▶ _Description of the task_
Repeat each line of the material below exactly as it appears, minus any pictures.

▶ _Stored data_
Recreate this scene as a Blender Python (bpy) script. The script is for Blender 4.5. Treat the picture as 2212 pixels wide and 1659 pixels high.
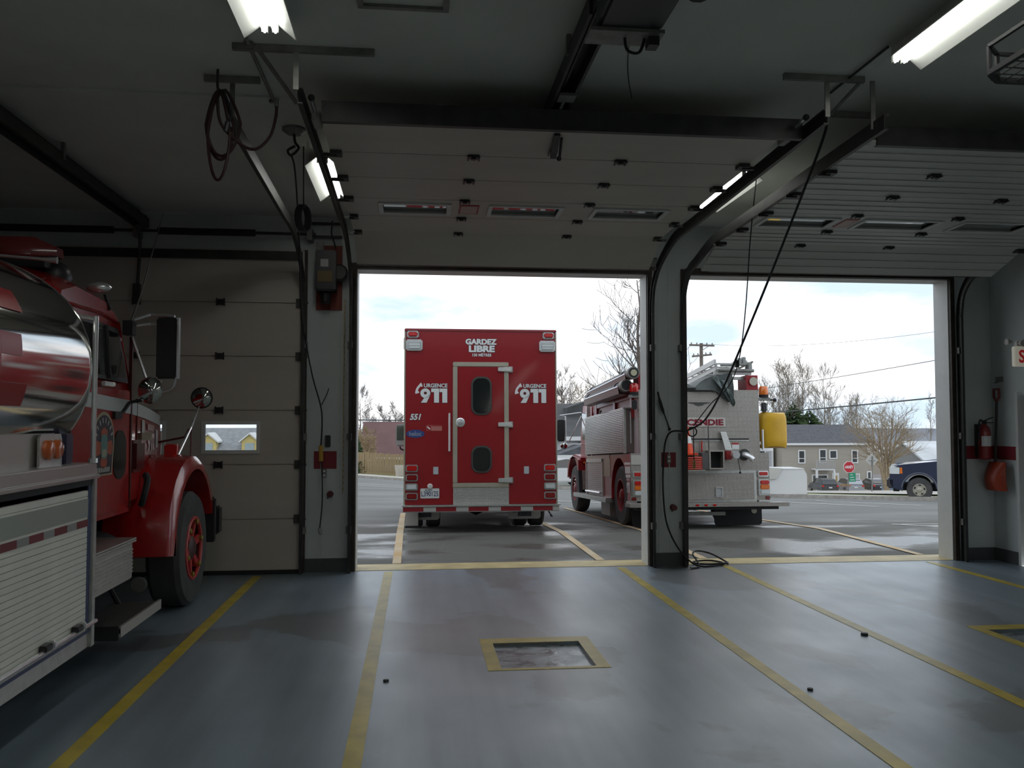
import bpy, math, random
from mathutils import Vector, Matrix
PI = math.pi
for o in list(bpy.data.objects):
    bpy.data.objects.remove(o)
scene = bpy.context.scene
COL = scene.collection

# ---------------------------------------------------------------- camera
EYE = 1.77
cam_data = bpy.data.cameras.new('camera')
cam_data.sensor_fit = 'HORIZONTAL'
cam_data.sensor_width = 36.0
cam_data.lens = 36.0 * 1880.0 / 2212.0
cam_data.clip_start = 0.05
cam_data.clip_end = 6000
cam = bpy.data.objects.new('camera', cam_data)
COL.objects.link(cam)
cam.location = (0, 0, EYE)
cam.rotation_euler = (PI / 2 + 0.0444, 0, -0.109)
scene.camera = cam

# ---------------------------------------------------------------- exposure
vs = scene.view_settings
vs.view_transform = 'Standard'
vs.look = 'None'
vs.exposure = 0.0
vs.gamma = 1.0
vs.use_curve_mapping = False

# ---------------------------------------------------------------- sky: bright broken overcast
world = bpy.data.worlds.new('world')
scene.world = world
world.use_nodes = True
nt = world.node_tree
nt.nodes.clear()
N = nt.nodes.new
wo = N('ShaderNodeOutputWorld')
bg = N('ShaderNodeBackground')
tc = N('ShaderNodeTexCoord')
mp = N('ShaderNodeMapping')
mp.inputs['Scale'].default_value = (1.0, 1.0, 3.2)
mp.inputs['Location'].default_value = (0.35, 0.1, 0.05)
nz = N('ShaderNodeTexNoise')
nz.inputs['Scale'].default_value = 3.1
nz.inputs['Detail'].default_value = 6
nz.inputs['Roughness'].default_value = 0.55
rp = N('ShaderNodeValToRGB')
rp.color_ramp.elements[0].position = 0.42
rp.color_ramp.elements[0].color = (0.70, 0.86, 1.02, 1)
rp.color_ramp.elements[1].position = 0.57
rp.color_ramp.elements[1].color = (1.28, 1.28, 1.30, 1)
L = nt.links.new
L(tc.outputs['Generated'], mp.inputs['Vector'])
L(mp.outputs['Vector'], nz.inputs['Vector'])
L(nz.outputs['Fac'], rp.inputs['Fac'])
L(rp.outputs['Color'], bg.inputs['Color'])
bg.inputs['Strength'].default_value = 1.12
L(bg.outputs['Background'], wo.inputs['Surface'])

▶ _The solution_
Recreate this scene as a Blender Python (bpy) script. The script is for Blender 4.5. Treat the picture as 2212 pixels wide and 1659 pixels high.
import bpy, math, random
from mathutils import Vector, Matrix
PI = math.pi
for o in list(bpy.data.objects):
    bpy.data.objects.remove(o)
scene = bpy.context.scene
COL = scene.collection

# ---------------------------------------------------------------- camera
EYE = 1.77
cam_data = bpy.data.cameras.new('camera')
cam_data.sensor_fit = 'HORIZONTAL'
cam_data.sensor_width = 36.0
cam_data.lens = 36.0 * 1880.0 / 2212.0
cam_data.clip_start = 0.05
cam_data.clip_end = 6000
cam = bpy.data.objects.new('camera', cam_data)
COL.objects.link(cam)
cam.location = (0, 0, EYE)
cam.rotation_euler = (PI / 2 + 0.0444, 0, -0.109)
scene.camera = cam

# ---------------------------------------------------------------- exposure
vs = scene.view_settings
vs.view_transform = 'Standard'
vs.look = 'None'
vs.exposure = 0.0
vs.gamma = 1.0
vs.use_curve_mapping = False

# ---------------------------------------------------------------- sky: bright broken overcast
world = bpy.data.worlds.new('world')
scene.world = world
world.use_nodes = True
nt = world.node_tree
nt.nodes.clear()
N = nt.nodes.new
wo = N('ShaderNodeOutputWorld')
bg = N('ShaderNodeBackground')
tc = N('ShaderNodeTexCoord')
mp = N('ShaderNodeMapping')
mp.inputs['Scale'].default_value = (1.0, 1.0, 3.2)
mp.inputs['Location'].default_value = (0.35, 0.1, 0.05)
nz = N('ShaderNodeTexNoise')
nz.inputs['Scale'].default_value = 3.1
nz.inputs['Detail'].default_value = 6
nz.inputs['Roughness'].default_value = 0.55
rp = N('ShaderNodeValToRGB')
rp.color_ramp.elements[0].position = 0.42
rp.color_ramp.elements[0].color = (0.70, 0.86, 1.02, 1)
rp.color_ramp.elements[1].position = 0.57
rp.color_ramp.elements[1].color = (1.28, 1.28, 1.30, 1)
L = nt.links.new
L(tc.outputs['Generated'], mp.inputs['Vector'])
L(mp.outputs['Vector'], nz.inputs['Vector'])
L(nz.outputs['Fac'], rp.inputs['Fac'])
L(rp.outputs['Color'], bg.inputs['Color'])
bg.inputs['Strength'].default_value = 1.12
L(bg.outputs['Background'], wo.inputs['Surface'])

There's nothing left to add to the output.